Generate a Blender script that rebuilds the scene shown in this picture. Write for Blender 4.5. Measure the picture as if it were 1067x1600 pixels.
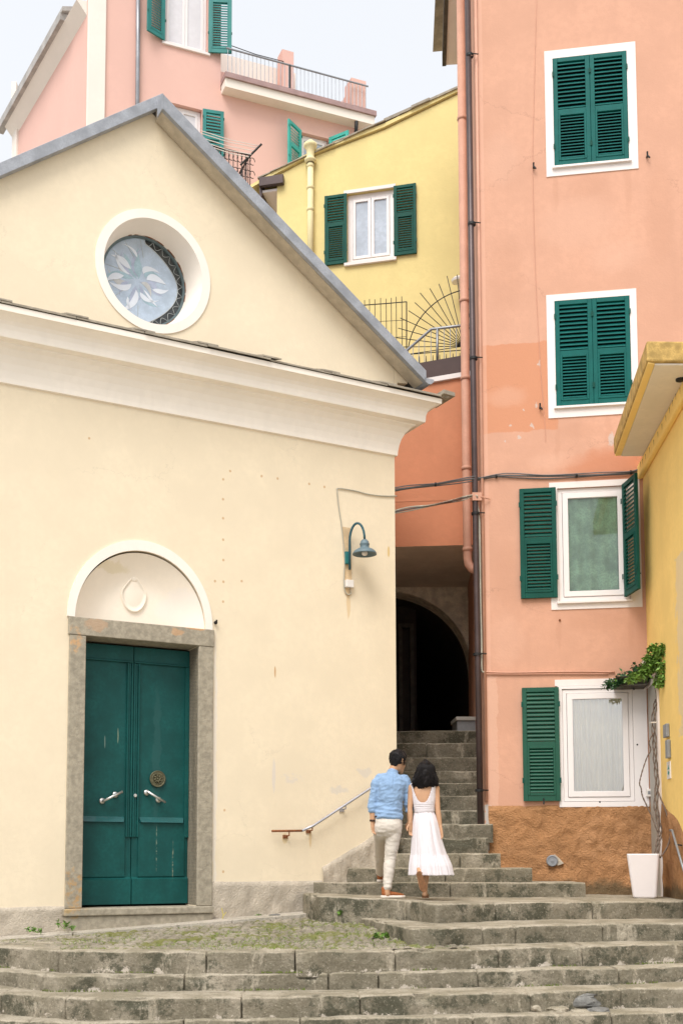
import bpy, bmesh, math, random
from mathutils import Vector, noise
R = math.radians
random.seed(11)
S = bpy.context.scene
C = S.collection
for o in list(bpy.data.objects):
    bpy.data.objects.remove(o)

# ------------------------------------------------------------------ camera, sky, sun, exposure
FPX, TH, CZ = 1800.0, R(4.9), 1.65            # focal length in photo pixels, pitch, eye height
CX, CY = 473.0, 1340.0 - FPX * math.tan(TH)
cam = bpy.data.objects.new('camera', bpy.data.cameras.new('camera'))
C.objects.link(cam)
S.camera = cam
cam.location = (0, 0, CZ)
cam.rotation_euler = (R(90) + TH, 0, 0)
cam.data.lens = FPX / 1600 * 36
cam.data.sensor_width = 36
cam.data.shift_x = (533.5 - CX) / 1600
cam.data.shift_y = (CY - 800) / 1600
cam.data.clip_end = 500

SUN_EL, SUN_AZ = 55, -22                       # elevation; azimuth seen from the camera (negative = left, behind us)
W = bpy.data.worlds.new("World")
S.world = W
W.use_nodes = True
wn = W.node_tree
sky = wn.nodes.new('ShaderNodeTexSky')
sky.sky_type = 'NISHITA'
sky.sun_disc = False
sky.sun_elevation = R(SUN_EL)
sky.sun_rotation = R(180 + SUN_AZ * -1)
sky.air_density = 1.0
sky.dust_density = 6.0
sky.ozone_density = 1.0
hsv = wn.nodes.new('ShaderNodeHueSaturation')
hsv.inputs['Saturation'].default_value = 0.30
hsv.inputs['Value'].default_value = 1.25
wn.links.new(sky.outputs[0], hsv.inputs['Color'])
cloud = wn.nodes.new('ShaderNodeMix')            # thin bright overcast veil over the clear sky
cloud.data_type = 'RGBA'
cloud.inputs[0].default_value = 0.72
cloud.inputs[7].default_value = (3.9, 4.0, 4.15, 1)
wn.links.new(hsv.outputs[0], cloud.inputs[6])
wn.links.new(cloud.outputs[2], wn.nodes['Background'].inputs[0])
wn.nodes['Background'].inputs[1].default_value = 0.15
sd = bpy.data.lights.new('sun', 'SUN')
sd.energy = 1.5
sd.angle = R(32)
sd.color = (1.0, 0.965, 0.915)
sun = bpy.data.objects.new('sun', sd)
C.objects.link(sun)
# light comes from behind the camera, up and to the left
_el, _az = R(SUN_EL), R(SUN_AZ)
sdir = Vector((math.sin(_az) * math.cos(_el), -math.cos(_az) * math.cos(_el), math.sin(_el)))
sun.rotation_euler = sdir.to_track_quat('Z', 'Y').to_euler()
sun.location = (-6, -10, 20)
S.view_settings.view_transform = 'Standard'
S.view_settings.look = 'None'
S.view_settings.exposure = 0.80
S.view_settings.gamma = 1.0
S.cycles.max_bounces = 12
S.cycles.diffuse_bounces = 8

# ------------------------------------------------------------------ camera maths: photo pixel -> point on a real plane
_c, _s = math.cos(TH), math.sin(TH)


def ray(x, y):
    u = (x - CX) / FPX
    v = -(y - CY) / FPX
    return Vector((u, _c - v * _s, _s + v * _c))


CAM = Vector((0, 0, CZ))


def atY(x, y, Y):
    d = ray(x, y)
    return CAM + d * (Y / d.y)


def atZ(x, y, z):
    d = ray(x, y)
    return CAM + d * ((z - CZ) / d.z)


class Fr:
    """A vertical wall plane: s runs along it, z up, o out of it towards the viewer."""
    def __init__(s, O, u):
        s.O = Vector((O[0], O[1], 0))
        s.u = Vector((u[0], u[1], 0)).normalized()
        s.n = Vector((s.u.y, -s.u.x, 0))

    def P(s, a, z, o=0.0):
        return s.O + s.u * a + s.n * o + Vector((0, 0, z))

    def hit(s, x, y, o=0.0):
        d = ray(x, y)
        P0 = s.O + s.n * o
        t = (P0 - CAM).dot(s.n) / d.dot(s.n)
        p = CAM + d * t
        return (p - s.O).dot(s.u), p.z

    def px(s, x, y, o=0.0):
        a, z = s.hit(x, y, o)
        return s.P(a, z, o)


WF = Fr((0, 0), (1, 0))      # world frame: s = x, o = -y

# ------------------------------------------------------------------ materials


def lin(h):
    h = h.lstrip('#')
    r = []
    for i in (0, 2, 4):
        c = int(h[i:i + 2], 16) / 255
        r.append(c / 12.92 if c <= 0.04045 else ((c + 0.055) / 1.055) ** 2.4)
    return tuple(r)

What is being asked
Copy out the listing exactly as it stands, but not the pictures.

Task solution
Generate a Blender script that rebuilds the scene shown in this picture. Write for Blender 4.5. Measure the picture as if it were 1067x1600 pixels.
import bpy, bmesh, math, random
from mathutils import Vector, noise
R = math.radians
random.seed(11)
S = bpy.context.scene
C = S.collection
for o in list(bpy.data.objects):
    bpy.data.objects.remove(o)

# ------------------------------------------------------------------ camera, sky, sun, exposure
FPX, TH, CZ = 1800.0, R(4.9), 1.65            # focal length in photo pixels, pitch, eye height
CX, CY = 473.0, 1340.0 - FPX * math.tan(TH)
cam = bpy.data.objects.new('camera', bpy.data.cameras.new('camera'))
C.objects.link(cam)
S.camera = cam
cam.location = (0, 0, CZ)
cam.rotation_euler = (R(90) + TH, 0, 0)
cam.data.lens = FPX / 1600 * 36
cam.data.sensor_width = 36
cam.data.shift_x = (533.5 - CX) / 1600
cam.data.shift_y = (CY - 800) / 1600
cam.data.clip_end = 500

SUN_EL, SUN_AZ = 55, -22                       # elevation; azimuth seen from the camera (negative = left, behind us)
W = bpy.data.worlds.new("World")
S.world = W
W.use_nodes = True
wn = W.node_tree
sky = wn.nodes.new('ShaderNodeTexSky')
sky.sky_type = 'NISHITA'
sky.sun_disc = False
sky.sun_elevation = R(SUN_EL)
sky.sun_rotation = R(180 + SUN_AZ * -1)
sky.air_density = 1.0
sky.dust_density = 6.0
sky.ozone_density = 1.0
hsv = wn.nodes.new('ShaderNodeHueSaturation')
hsv.inputs['Saturation'].default_value = 0.30
hsv.inputs['Value'].default_value = 1.25
wn.links.new(sky.outputs[0], hsv.inputs['Color'])
cloud = wn.nodes.new('ShaderNodeMix')            # thin bright overcast veil over the clear sky
cloud.data_type = 'RGBA'
cloud.inputs[0].default_value = 0.72
cloud.inputs[7].default_value = (3.9, 4.0, 4.15, 1)
wn.links.new(hsv.outputs[0], cloud.inputs[6])
wn.links.new(cloud.outputs[2], wn.nodes['Background'].inputs[0])
wn.nodes['Background'].inputs[1].default_value = 0.15
sd = bpy.data.lights.new('sun', 'SUN')
sd.energy = 1.5
sd.angle = R(32)
sd.color = (1.0, 0.965, 0.915)
sun = bpy.data.objects.new('sun', sd)
C.objects.link(sun)
# light comes from behind the camera, up and to the left
_el, _az = R(SUN_EL), R(SUN_AZ)
sdir = Vector((math.sin(_az) * math.cos(_el), -math.cos(_az) * math.cos(_el), math.sin(_el)))
sun.rotation_euler = sdir.to_track_quat('Z', 'Y').to_euler()
sun.location = (-6, -10, 20)
S.view_settings.view_transform = 'Standard'
S.view_settings.look = 'None'
S.view_settings.exposure = 0.80
S.view_settings.gamma = 1.0
S.cycles.max_bounces = 12
S.cycles.diffuse_bounces = 8

# ------------------------------------------------------------------ camera maths: photo pixel -> point on a real plane
_c, _s = math.cos(TH), math.sin(TH)


def ray(x, y):
    u = (x - CX) / FPX
    v = -(y - CY) / FPX
    return Vector((u, _c - v * _s, _s + v * _c))


CAM = Vector((0, 0, CZ))


def atY(x, y, Y):
    d = ray(x, y)
    return CAM + d * (Y / d.y)


def atZ(x, y, z):
    d = ray(x, y)
    return CAM + d * ((z - CZ) / d.z)


class Fr:
    """A vertical wall plane: s runs along it, z up, o out of it towards the viewer."""
    def __init__(s, O, u):
        s.O = Vector((O[0], O[1], 0))
        s.u = Vector((u[0], u[1], 0)).normalized()
        s.n = Vector((s.u.y, -s.u.x, 0))

    def P(s, a, z, o=0.0):
        return s.O + s.u * a + s.n * o + Vector((0, 0, z))

    def hit(s, x, y, o=0.0):
        d = ray(x, y)
        P0 = s.O + s.n * o
        t = (P0 - CAM).dot(s.n) / d.dot(s.n)
        p = CAM + d * t
        return (p - s.O).dot(s.u), p.z

    def px(s, x, y, o=0.0):
        a, z = s.hit(x, y, o)
        return s.P(a, z, o)


WF = Fr((0, 0), (1, 0))      # world frame: s = x, o = -y

# ------------------------------------------------------------------ materials


def lin(h):
    h = h.lstrip('#')
    r = []
    for i in (0, 2, 4):
        c = int(h[i:i + 2], 16) / 255
        r.append(c / 12.92 if c <= 0.04045 else ((c + 0.055) / 1.055) ** 2.4)
    return tuple(r)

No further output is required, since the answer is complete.